I sat down to write and poured out a paragraph.
Then I stopped to regard what I wrote.
Yech, I said. It was as appealing as a dirty cat litter box.
I don’t wanna write, I whispered in my inner vault, aware of the blasphemy that I was uttering.
Nor did I want to walk. I’d completed two and a half miles. The thought of another step depressed me.
I wanted to be on the beach, basking in sunshine as I listened to the waves and watched them crash on the shore.
I wanted to be reading a book, sitting at a restaurant, enjoying food that I don’t allow myself to eat because it’s not healthy. I wanted to be listening to music and laughing with friends. I wanted to be flying away, driving away, buzzing away.
I didn’t want to be writing, walking, doing yardwork, cleaning the house, or eating healthy.
Just like that, I knew I was into one of my dark moods. It was overtaking me like a terrifying storm.
Nuts, I said. Nuts.
I returned to writing. Every word felt like a struggle. I kept pushing, looking for a carrot to use, urging myself, just finish this paragraph, and then doing it again. I really needed a club. It’s a day like this when I could use a personal training urging me to push myself. Without one, I had to do it alone.

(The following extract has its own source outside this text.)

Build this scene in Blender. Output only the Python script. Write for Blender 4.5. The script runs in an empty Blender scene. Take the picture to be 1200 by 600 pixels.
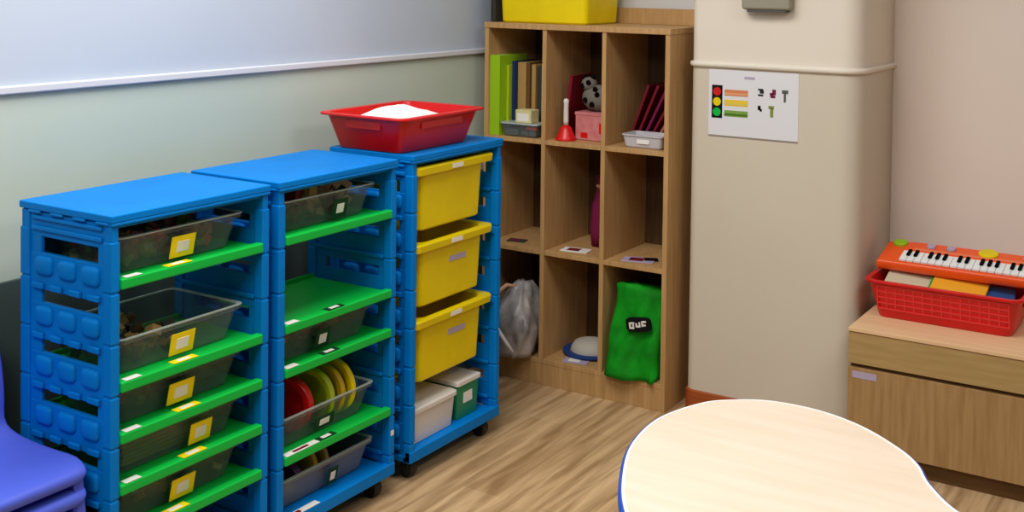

It was a gritty session. I actually counted the words. When it was nine hundred fifty, I said, good enough, and shut down. Then I grit my teeth and braced myself to walk. I wanted at least two more miles before going home.
I know the words that I wrote today will not seem any different from my usual output. It’s just the mood that’s affecting me. Sometimes I don’t need a carrot or a club. I just sit down and write. And then there are days like today, when neither a carrot nor a club seem like enough.
It was a terrible day of struggling to write like crazy, but tomorrow is another day.